The discouraging news came as the first victim was claimed in Pristina, Kosovo’s capital, lending weight to warnings that violence will escalate if the eleventh-hour diplomatic gestures fail. At least one ethnic Albanian--a man in his 60s--was shot to death by Serbian police when they launched a predawn raid on what they identified as a safe house for armed guerrillas. Police said that Albanian youths opened fire first and that the victim was caught in the cross-fire, but ethnic Albanian community leaders denied those claims and said the dead man was gunned down.
Holbrooke and U.S. senior Balkan envoy Robert Gelbard were to continue talks today. Holbrooke helped broker accords that in December 1995 ended the war in Bosnia, which claimed more than 200,000 lives in 3 1/2 years.
Although many people portray Kosovo as “the next Bosnia,” Holbrooke noted key differences, including the true ethnic divide that exists between Albanians and Serbs--unlike Bosnian Muslims and Serbs, they speak different languages, for example--and the cultural and religious significance attached to the region.
Ethnic Albanians make up 90% of Kosovo’s population of 2 million.
Holbrooke also noted that there was international support for Bosnia’s 1992 secession from the former Yugoslav federation; similar support for the ethnic Albanians does not exist now. Bosnia was a republic; Kosovo has the lesser status of province.

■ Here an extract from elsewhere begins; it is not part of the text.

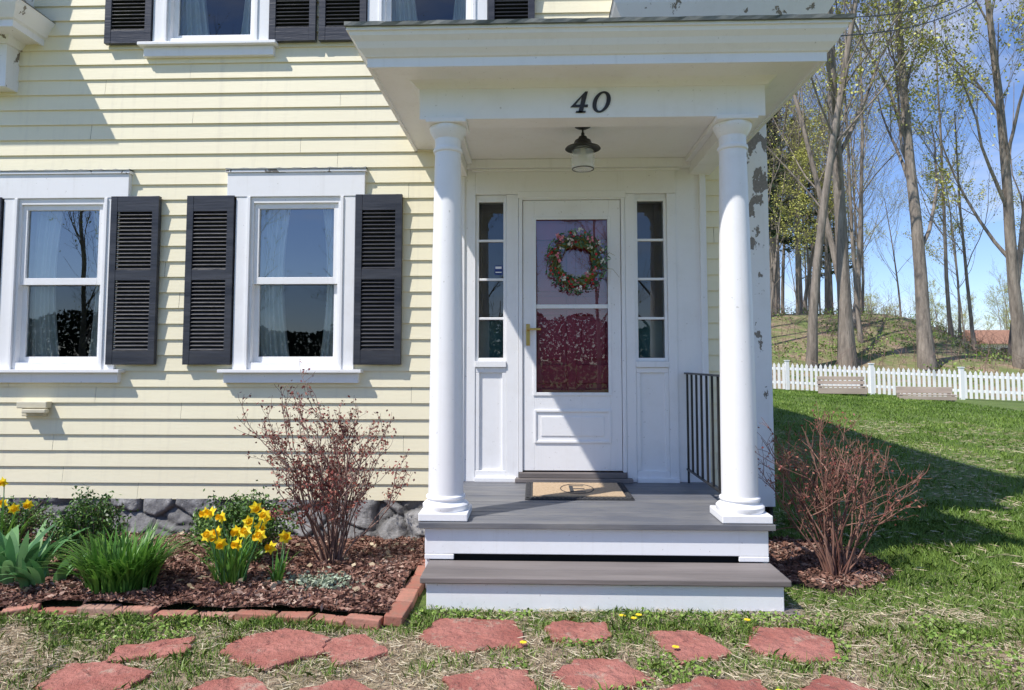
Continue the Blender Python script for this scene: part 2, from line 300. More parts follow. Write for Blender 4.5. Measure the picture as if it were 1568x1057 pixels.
def window(idx,w,lower=True):
    x0,x1,z0,z1=w; P=empty('window_%d'%idx,parent=house); zm=(z0+z1)/2+.005
    T=Batch('casing',M['white'],P)
    T.box(x0-.10,x0,-.045,.03,z0-.05,z1+.02); T.box(x1,x1+.10,-.045,.03,z0-.05,z1+.02)
    T.box(x0-.012,x0+.012,-.056,-.04,z0-.05,z1+.02) ; T.box(x1-.012,x1+.012,-.056,-.04,z0-.05,z1+.02)
    if lower:
        T.box(x0-.17,x1+.17,-.05,.03,z1+.021,z1+.205)
    else: T.box(x0-.1,x1+.1,-.05,.03,z1+.021,z1+.205)
    T.box(x0-.19,x1+.17,-.095,.03,z0-.075,z0-.051); T.box(x0-.16,x1+.14,-.055,.02,z0-.15,z0-.076); T.done()
    if lower:
        T=Batch('head_cap',M['peel2'],P); T.box(x0-.18,x1+.18,-.062,.03,z1+.206,z1+.228); T.done()
        V=[];F=[]
        xs_=np.linspace(x0-.18,x1+.18,40)
        for i,xx in enumerate(xs_):
            wv=.0035*math.sin(i*1.3+idx)+.002*math.sin(i*3.1); V+=[(xx,-.068,z1+.2285),(xx,-.066+wv*.5,z1+.236+wv),(xx,.0,z1+.242)]
        for i in range(39):
            for k in range(2): F.append((i*3+k,i*3+k+1,i*3+k+4,i*3+k+3))
        mesh_np('head_flashing',V,F,M['drip'],P)
    F=Batch('vinyl_frame',M['white'],P,.002)
    t=.032
    F.box(x0,x0+t,-.035,.05,z0-.05,z1+.02); F.box(x1-t,x1,-.035,.05,z0-.05,z1+.02); F.box(x0+t,x1-t,-.035,.05,z1-.025,z1+.02); F.box(x0+t,x1-t,-.035,.05,z0-.05,z0)
    a,c=x0+t,x1-t; s=.038
    F.box(a,a+s,-.018,.012,zm-.03,z1-.025); F.box(c-s,c,-.018,.012,zm-.03,z1-.025); F.box(a+s,c-s,-.018,.012,z1-.065,z1-.025); F.box(a+s,c-s,-.018,.012,zm-.03,zm+.022)
    F.box(a,a+s,.014,.044,z0,zm-.031); F.box(c-s,c,.014,.044,z0,zm-.031); F.box(a+s,c-s,.014,.044,z0,z0+.045); F.done()
    mesh_np('upper_glass',[(a+s,0,zm+.02),(c-s,0,zm+.02),(c-s,0,z1-.06),(a+s,0,z1-.06)],[(0,1,2,3)],M['glass'],P)
    mesh_np('lower_glass',[(a+s,.03,z0+.04),(c-s,.03,z0+.04),(c-s,.03,zm-.02),(a+s,.03,zm-.02)],[(0,1,2,3)],M['screen'],P)
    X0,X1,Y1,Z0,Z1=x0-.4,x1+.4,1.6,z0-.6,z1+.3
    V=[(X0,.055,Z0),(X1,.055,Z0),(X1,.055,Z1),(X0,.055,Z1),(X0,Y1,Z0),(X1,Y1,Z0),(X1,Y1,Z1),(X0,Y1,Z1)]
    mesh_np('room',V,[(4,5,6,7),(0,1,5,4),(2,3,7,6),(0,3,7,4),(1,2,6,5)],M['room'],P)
    J=Batch('inner_jamb',M['white'],P,0); J.box(X0,x0,.052,.07,Z0,Z1); J.box(x1,X1,.052,.07,Z0,Z1); J.box(x0,x1,.052,.07,z1,Z1); J.box(x0,x1,.052,.07,Z0,z0-.02); J.done()
    for (c0,c1,gz) in ((x0+.0,x0+.29,0),(x1-.20,x1+.0,1)):
        us=np.linspace(c0,c1,80); zs=np.linspace(z0-.05,z1,14); U,Zq=np.meshgrid(us,zs); k=(Zq-z0)/(z1-z0)
        Uq=c0+(U-c0)*(1-.22*np.sin(k*3)) if gz==0 else c1-(c1-U)*(1-.22*np.sin(k*3))
        Yq=.10+.02*np.sin((U-c0)*150+.6*np.sin(k*4))+.01*np.sin(U*61)
        I=np.arange(U.size).reshape(U.shape); Fq=np.stack([I[:-1,:-1],I[:-1,1:],I[1:,1:],I[1:,:-1]],-1).reshape(-1,4)
        mesh_np('curtain',np.stack([Uq,Yq,Zq],-1).reshape(-1,3),Fq,M['curtain'],P,smooth=True)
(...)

“This is a very different situation from Bosnia,” Holbrooke said in an interview. “It begins with the fact that all outside governments accept the fact that Kosovo is part of Yugoslavia, where in Bosnia people agreed on the exact opposite.”
Holbrooke and Gelbard began this new series of talks after Washington and its main Western allies tightened sanctions against the rump Yugoslavia to punish Milosevic for his refusal to accept foreign mediation in the crisis. But Milosevic, after meetings with Holbrooke, repeated his refusal.
Far from a spirit of compromise, official rhetoric seemed to be hardening. Vlajko Stojiljkovic, the Serbian minister of the interior, who oversees the police forces making up the bulk of troops in Kosovo, lashed out at the Albanian “terrorists” and their Western backers.
“It is impossible to understand that Albanians want an ‘ethnically clean,’ Nazi, fascist Greater Albania, like Mussolini in the Second World War,” he said in a speech marking Interior Ministry Day. “It is even more strange that certain so-called democratic countries in the West are supporting them.”
And a statement, purported to be from the guerrillas, known as the Kosovo Liberation Army, called on Albanians to “stiffen the resistance” and warned that “fierce fighting to expand liberated territory” will continue.
The rebels control large chunks of rural territory in desolate Kosovo. But until Tuesday, no fighting had been reported in Pristina.
U.S. officials this week described the growth in rebel forces as “alarming.” The guerrillas’ numbers have mushroomed from a couple of hundred fighters three months ago to several thousand now. The increase was fueled in part by Milosevic’s fierce crackdown on the separatists; more than 160 people have been killed since Feb. 28. Weapons and money continue pouring in through neighboring Albania, U.S. officials said.